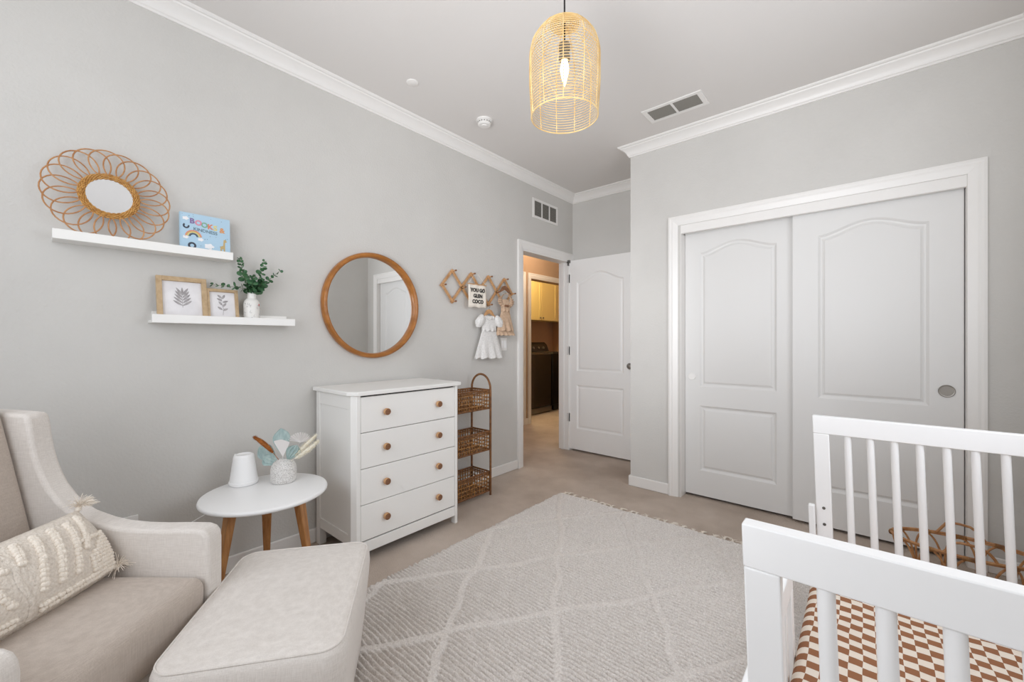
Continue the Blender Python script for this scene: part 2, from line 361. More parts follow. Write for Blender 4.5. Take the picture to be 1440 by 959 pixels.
def appliance(name,label,y0,y1,ma,ped):
    t=thing(name,label,'laundry machine',(-4.47,(y0+y1)/2,0)); hw=(y1-y0)/2
    obj('body',MB().box(-.36,.36,-hw,hw,.10,.99),ma,t,bevel=.02,seg=3)
    obj('pedestal',MB().box(-.34,.37,-hw+.01,hw-.01,.015,.10),ped,t,bevel=.008)
    pr=[(-.36,.98),(-.16,.98),(-.22,1.12),(-.28,1.17),(-.36,1.17)]
    c=obj('console',MB().prism(pr,-hw,hw,'y'),M['appl_b'],t,bevel=.01)
    for q in(-.15,0,.15): obj('dial',MB().tube([(-.20,q,1.06),(-.175,q,1.07)],.022,14),M['steel'],c)
    obj('lid',MB().box(-.17,.33,-hw+.04,hw-.04,.985,1.003),M['appl_b'] if ma is M['appl_b'] else M['appl'],t,bevel=.008)
    return t
appliance('washing_machine','dark brown glossy washer nearest the laundry doorway',5.14,5.775,M['appl'],M['steel'])
appliance('dryer','black dryer standing behind the brown washer in the laundry',5.81,6.44,M['appl_b'],M['appl_b'])
t=thing('wall_cabinet','cream yellow wall cabinet hung above the laundry machines','cabinet',(LB+.165,6.175,1.575))
obj('carcass',MB().box(-.16,.14,-1.0,.82,0,.82),M['yellow'],t)
for i in range(4):
    y0=-1.0+.5*i; 
    if i==3: break
    d_=obj('cabinet_door',MB().box(.14,.155,y0+.003,y0+.497,.003,.817).box(.155,.163,y0+.003,y0+.065,.003,.817).box(.155,.163,y0+.435,y0+.497,.003,.817).box(.155,.163,y0+.065,y0+.435,.003,.07).box(.155,.163,y0+.065,y0+.435,.75,.817),M['yellow'],t,bevel=.002)
    hy=y0+.46 if i%2==1 else y0+.04
    obj('knob',MB().tube([(.163,hy,.05),(.185,hy,.05)],.012,12),M['steel'],d_)

# ------------------------------------------------------------------ ceiling fixtures and vents
t=thing('smoke_detector','round white smoke detector on the ceiling','detector',(-2.122,2.143,H))
obj('base',MB().lathe([(.058,0),(.058,-.012),(.05,-.014)],40),M['trim'],t)
obj('cover',MB().lathe([(.05,-.012),(.047,-.034),(.04,-.04),(.022,-.041),(.02,-.046),(0,-.046)],40),M['trim'],t)
sl=MB()
for i in range(16):
    a=2*PI*i/16; sl.add([(.0495*math.cos(a+s*.12),.0495*math.sin(a+s*.12),z) for s in(-1,1) for z in (-.018,-.026)],[(0,1,3,2)])
obj('grille',sl,M['vent'],t)
tag(obj('ceiling_cover_plate',MB().lathe([(.036,0),(.036,-.004),(.03,-.007),(0,-.007)],40),M['trim'],None,(-2.148,1.538,H)),'small flat round white cover plate on the ceiling left of the smoke detector','cover plate')
# ceiling vent
t=thing('ceiling_vent','long white ceiling vent with two grey louvred bays','vent',(-1.018,2.878,H))
hx,hy=.198,.098
obj('frame',MB().box(-hx,hx,-hy,-hy+.028,-.008,0).box(-hx,hx,hy-.028,hy,-.008,0).box(-hx,-hx+.032,-hy+.028,hy-.028,-.008,0).box(hx-.032,hx,-hy+.028,hy-.028,-.008,0).box(-.008,.008,-hy+.028,hy-.028,-.008,0),M['trim'],t,bevel=.002)
obj('backing',MB().box(-hx+.03,hx-.03,-hy+.026,hy-.026,-.001,-.0002),M['ventb'],t)
lm=MB()
for i in range(7):
    y=-hy+.034+i*.0195
    for x0,x1 in ((-hx+.032,-.008),(.008,hx-.032)):
        lm.add([(x0,y,-.002),(x1,y,-.002),(x1,y+.009,-.0078),(x0,y+.009,-.0078)],[(0,1,2,3)])
obj('louvre',lm,M['vent'],t)
# wall vent
t=thing('wall_vent','white wall vent with three dark louvred bays above the doorway','vent',(LX,3.42,2.51))
hy,hz=.2135,.098
fr=MB().box(0,.008,-hy,hy,-hz,-hz+.025).box(0,.008,-hy,hy,hz-.025,hz).box(0,.008,-hy,-hy+.028,-hz+.025,hz-.025).box(0,.008,hy-.028,hy,-hz+.025,hz-.025)
for q in(-1,1): fr.box(0,.008,q*.064-.008,q*.064+.008,-hz+.025,hz-.025)
obj('frame',fr,M['trim'],t,bevel=.002)
obj('backing',MB().box(.0004,.001,-hy+.02,hy-.02,-hz+.02,hz-.02),M['ventb'],t)
lm=MB()
for i in range(10):
    z=-hz+.029+i*.0142
    lm.add([(.002,-hy+.028,z),(.002,hy-.028,z),(.0078,hy-.028,z+.007),(.0078,-hy+.028,z+.007)],[(0,1,2,3)])
obj('louvre',lm,M['vent'],t)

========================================

* **Prompt**
Repeat the material above verbatim. Leave the pictures behind.

* **Result of the exercise**
Continue the Blender Python script for this scene: part 2, from line 361. More parts follow. Write for Blender 4.5. Take the picture to be 1440 by 959 pixels.
def appliance(name,label,y0,y1,ma,ped):
    t=thing(name,label,'laundry machine',(-4.47,(y0+y1)/2,0)); hw=(y1-y0)/2
    obj('body',MB().box(-.36,.36,-hw,hw,.10,.99),ma,t,bevel=.02,seg=3)
    obj('pedestal',MB().box(-.34,.37,-hw+.01,hw-.01,.015,.10),ped,t,bevel=.008)
    pr=[(-.36,.98),(-.16,.98),(-.22,1.12),(-.28,1.17),(-.36,1.17)]
    c=obj('console',MB().prism(pr,-hw,hw,'y'),M['appl_b'],t,bevel=.01)
    for q in(-.15,0,.15): obj('dial',MB().tube([(-.20,q,1.06),(-.175,q,1.07)],.022,14),M['steel'],c)
    obj('lid',MB().box(-.17,.33,-hw+.04,hw-.04,.985,1.003),M['appl_b'] if ma is M['appl_b'] else M['appl'],t,bevel=.008)
    return t
appliance('washing_machine','dark brown glossy washer nearest the laundry doorway',5.14,5.775,M['appl'],M['steel'])
appliance('dryer','black dryer standing behind the brown washer in the laundry',5.81,6.44,M['appl_b'],M['appl_b'])
t=thing('wall_cabinet','cream yellow wall cabinet hung above the laundry machines','cabinet',(LB+.165,6.175,1.575))
obj('carcass',MB().box(-.16,.14,-1.0,.82,0,.82),M['yellow'],t)
for i in range(4):
    y0=-1.0+.5*i; 
    if i==3: break
    d_=obj('cabinet_door',MB().box(.14,.155,y0+.003,y0+.497,.003,.817).box(.155,.163,y0+.003,y0+.065,.003,.817).box(.155,.163,y0+.435,y0+.497,.003,.817).box(.155,.163,y0+.065,y0+.435,.003,.07).box(.155,.163,y0+.065,y0+.435,.75,.817),M['yellow'],t,bevel=.002)
    hy=y0+.46 if i%2==1 else y0+.04
    obj('knob',MB().tube([(.163,hy,.05),(.185,hy,.05)],.012,12),M['steel'],d_)

# ------------------------------------------------------------------ ceiling fixtures and vents
t=thing('smoke_detector','round white smoke detector on the ceiling','detector',(-2.122,2.143,H))
obj('base',MB().lathe([(.058,0),(.058,-.012),(.05,-.014)],40),M['trim'],t)
obj('cover',MB().lathe([(.05,-.012),(.047,-.034),(.04,-.04),(.022,-.041),(.02,-.046),(0,-.046)],40),M['trim'],t)
sl=MB()
for i in range(16):
    a=2*PI*i/16; sl.add([(.0495*math.cos(a+s*.12),.0495*math.sin(a+s*.12),z) for s in(-1,1) for z in (-.018,-.026)],[(0,1,3,2)])
obj('grille',sl,M['vent'],t)
tag(obj('ceiling_cover_plate',MB().lathe([(.036,0),(.036,-.004),(.03,-.007),(0,-.007)],40),M['trim'],None,(-2.148,1.538,H)),'small flat round white cover plate on the ceiling left of the smoke detector','cover plate')
# ceiling vent
t=thing('ceiling_vent','long white ceiling vent with two grey louvred bays','vent',(-1.018,2.878,H))
hx,hy=.198,.098
obj('frame',MB().box(-hx,hx,-hy,-hy+.028,-.008,0).box(-hx,hx,hy-.028,hy,-.008,0).box(-hx,-hx+.032,-hy+.028,hy-.028,-.008,0).box(hx-.032,hx,-hy+.028,hy-.028,-.008,0).box(-.008,.008,-hy+.028,hy-.028,-.008,0),M['trim'],t,bevel=.002)
obj('backing',MB().box(-hx+.03,hx-.03,-hy+.026,hy-.026,-.001,-.0002),M['ventb'],t)
lm=MB()
for i in range(7):
    y=-hy+.034+i*.0195
    for x0,x1 in ((-hx+.032,-.008),(.008,hx-.032)):
        lm.add([(x0,y,-.002),(x1,y,-.002),(x1,y+.009,-.0078),(x0,y+.009,-.0078)],[(0,1,2,3)])
obj('louvre',lm,M['vent'],t)
# wall vent
t=thing('wall_vent','white wall vent with three dark louvred bays above the doorway','vent',(LX,3.42,2.51))
hy,hz=.2135,.098
fr=MB().box(0,.008,-hy,hy,-hz,-hz+.025).box(0,.008,-hy,hy,hz-.025,hz).box(0,.008,-hy,-hy+.028,-hz+.025,hz-.025).box(0,.008,hy-.028,hy,-hz+.025,hz-.025)
for q in(-1,1): fr.box(0,.008,q*.064-.008,q*.064+.008,-hz+.025,hz-.025)
obj('frame',fr,M['trim'],t,bevel=.002)
obj('backing',MB().box(.0004,.001,-hy+.02,hy-.02,-hz+.02,hz-.02),M['ventb'],t)
lm=MB()
for i in range(10):
    z=-hz+.029+i*.0142
    lm.add([(.002,-hy+.028,z),(.002,hy-.028,z),(.0078,hy-.028,z+.007),(.0078,-hy+.028,z+.007)],[(0,1,2,3)])
obj('louvre',lm,M['vent'],t)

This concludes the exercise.